● PROBLEM REQUIREMENTS
Lines containing the string "this" are to be counted; report the total by itself.

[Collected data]

┌──

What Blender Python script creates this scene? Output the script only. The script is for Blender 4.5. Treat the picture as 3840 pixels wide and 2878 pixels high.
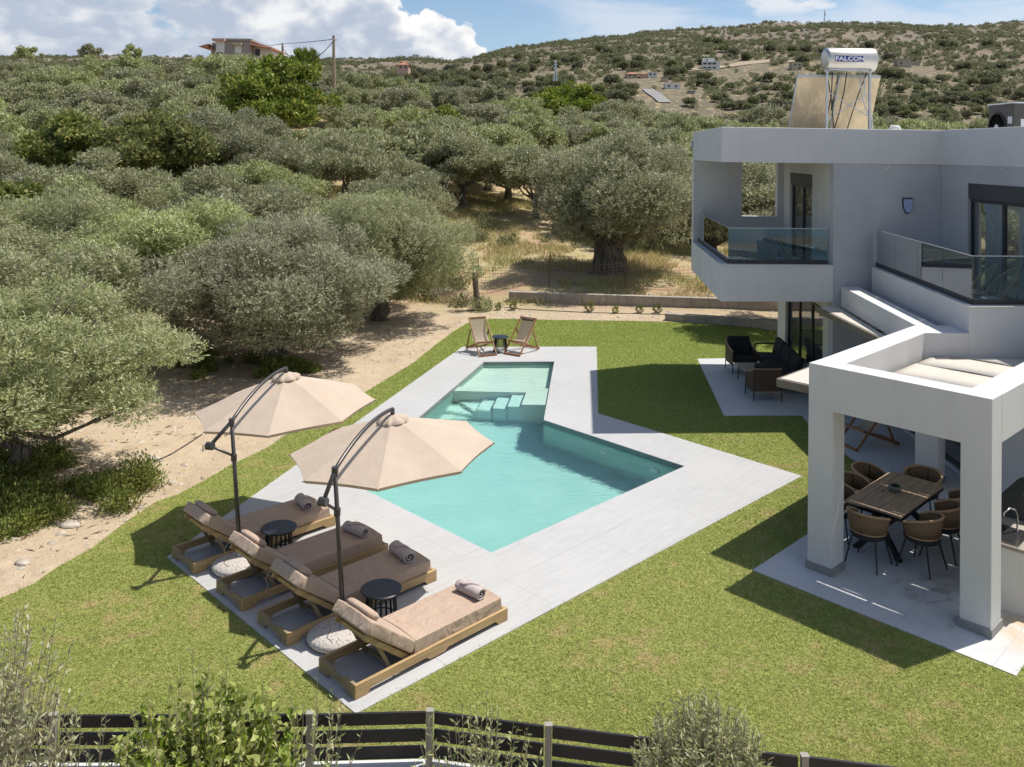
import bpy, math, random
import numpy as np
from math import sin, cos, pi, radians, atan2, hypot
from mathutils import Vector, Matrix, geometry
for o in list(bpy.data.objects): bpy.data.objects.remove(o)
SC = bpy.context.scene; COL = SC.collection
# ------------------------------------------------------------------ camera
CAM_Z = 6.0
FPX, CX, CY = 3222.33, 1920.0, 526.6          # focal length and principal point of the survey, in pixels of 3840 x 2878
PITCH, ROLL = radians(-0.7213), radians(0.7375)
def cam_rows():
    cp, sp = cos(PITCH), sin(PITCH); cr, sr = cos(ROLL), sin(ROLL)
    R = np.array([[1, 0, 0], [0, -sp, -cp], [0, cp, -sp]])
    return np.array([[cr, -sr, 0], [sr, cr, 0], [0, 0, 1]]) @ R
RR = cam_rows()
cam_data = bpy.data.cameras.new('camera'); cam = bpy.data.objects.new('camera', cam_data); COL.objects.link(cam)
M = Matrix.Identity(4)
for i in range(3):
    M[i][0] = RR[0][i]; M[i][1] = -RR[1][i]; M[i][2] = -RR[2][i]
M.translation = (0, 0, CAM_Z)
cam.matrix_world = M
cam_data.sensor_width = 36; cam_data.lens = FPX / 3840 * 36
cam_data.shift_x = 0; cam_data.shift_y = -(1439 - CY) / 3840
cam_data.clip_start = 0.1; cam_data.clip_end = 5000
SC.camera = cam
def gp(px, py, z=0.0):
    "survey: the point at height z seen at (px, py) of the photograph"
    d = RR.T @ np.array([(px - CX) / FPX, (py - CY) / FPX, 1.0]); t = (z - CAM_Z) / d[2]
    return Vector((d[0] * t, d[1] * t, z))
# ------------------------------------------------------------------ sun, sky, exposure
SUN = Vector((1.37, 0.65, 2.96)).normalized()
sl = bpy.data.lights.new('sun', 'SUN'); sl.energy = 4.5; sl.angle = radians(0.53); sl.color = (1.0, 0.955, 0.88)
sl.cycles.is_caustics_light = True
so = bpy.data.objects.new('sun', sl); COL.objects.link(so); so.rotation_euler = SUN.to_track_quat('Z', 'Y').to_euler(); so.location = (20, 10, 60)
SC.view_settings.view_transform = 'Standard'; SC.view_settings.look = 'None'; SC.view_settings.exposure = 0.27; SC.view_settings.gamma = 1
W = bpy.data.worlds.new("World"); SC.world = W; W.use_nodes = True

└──
┌──

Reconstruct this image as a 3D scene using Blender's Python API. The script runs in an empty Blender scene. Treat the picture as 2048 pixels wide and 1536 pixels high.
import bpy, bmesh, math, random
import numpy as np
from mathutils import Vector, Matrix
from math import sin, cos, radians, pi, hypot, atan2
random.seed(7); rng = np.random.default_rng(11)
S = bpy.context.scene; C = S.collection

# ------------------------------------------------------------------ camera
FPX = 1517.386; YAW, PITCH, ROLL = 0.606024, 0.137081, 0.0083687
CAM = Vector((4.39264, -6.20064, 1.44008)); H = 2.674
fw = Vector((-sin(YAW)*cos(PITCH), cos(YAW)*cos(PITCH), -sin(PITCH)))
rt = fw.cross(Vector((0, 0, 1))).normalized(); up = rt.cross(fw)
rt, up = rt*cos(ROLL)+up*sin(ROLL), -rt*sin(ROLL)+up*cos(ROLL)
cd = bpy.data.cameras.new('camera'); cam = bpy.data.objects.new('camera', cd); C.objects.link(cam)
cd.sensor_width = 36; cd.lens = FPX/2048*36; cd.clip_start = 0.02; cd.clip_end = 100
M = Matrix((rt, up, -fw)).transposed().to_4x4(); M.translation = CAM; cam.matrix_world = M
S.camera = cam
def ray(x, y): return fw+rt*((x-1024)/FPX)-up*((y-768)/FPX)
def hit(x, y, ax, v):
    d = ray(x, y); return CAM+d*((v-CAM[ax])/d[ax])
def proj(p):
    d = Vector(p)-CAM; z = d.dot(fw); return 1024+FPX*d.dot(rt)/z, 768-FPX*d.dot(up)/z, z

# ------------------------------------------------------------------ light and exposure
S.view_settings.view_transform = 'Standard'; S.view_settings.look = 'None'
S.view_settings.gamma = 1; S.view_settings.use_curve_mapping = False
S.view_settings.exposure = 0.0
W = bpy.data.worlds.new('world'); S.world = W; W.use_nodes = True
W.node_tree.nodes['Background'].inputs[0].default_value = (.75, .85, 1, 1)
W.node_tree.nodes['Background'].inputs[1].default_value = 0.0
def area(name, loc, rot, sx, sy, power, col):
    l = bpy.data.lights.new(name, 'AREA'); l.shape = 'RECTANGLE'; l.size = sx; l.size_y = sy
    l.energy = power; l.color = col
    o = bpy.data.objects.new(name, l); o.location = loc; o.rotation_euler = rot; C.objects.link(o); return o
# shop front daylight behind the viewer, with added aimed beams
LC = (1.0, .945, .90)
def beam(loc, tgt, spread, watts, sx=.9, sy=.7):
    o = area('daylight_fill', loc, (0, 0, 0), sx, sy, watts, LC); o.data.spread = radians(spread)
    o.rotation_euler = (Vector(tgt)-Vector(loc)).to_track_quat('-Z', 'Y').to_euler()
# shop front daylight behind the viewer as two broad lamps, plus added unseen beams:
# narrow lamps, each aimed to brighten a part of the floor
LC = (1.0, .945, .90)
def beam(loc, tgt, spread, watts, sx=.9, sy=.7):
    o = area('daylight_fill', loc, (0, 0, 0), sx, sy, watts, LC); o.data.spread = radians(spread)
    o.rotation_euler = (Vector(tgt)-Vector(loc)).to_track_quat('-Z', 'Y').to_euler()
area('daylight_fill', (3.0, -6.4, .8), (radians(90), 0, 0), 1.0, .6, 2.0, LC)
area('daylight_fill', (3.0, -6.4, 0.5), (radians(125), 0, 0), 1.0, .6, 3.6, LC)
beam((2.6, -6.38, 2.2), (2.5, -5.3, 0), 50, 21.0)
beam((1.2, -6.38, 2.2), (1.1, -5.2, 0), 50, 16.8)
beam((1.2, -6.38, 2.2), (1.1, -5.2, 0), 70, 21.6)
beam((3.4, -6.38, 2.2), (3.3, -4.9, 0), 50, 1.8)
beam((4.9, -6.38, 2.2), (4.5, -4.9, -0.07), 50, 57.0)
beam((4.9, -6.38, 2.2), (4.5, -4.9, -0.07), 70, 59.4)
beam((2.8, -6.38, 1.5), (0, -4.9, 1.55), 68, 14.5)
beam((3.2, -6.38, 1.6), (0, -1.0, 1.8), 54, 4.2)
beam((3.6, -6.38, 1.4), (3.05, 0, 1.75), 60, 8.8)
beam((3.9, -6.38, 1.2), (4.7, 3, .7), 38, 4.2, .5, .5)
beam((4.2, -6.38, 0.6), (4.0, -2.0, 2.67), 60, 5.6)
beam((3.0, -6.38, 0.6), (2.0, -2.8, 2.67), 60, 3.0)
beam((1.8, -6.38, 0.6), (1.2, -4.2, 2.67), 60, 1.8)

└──

● THE SOLUTION
2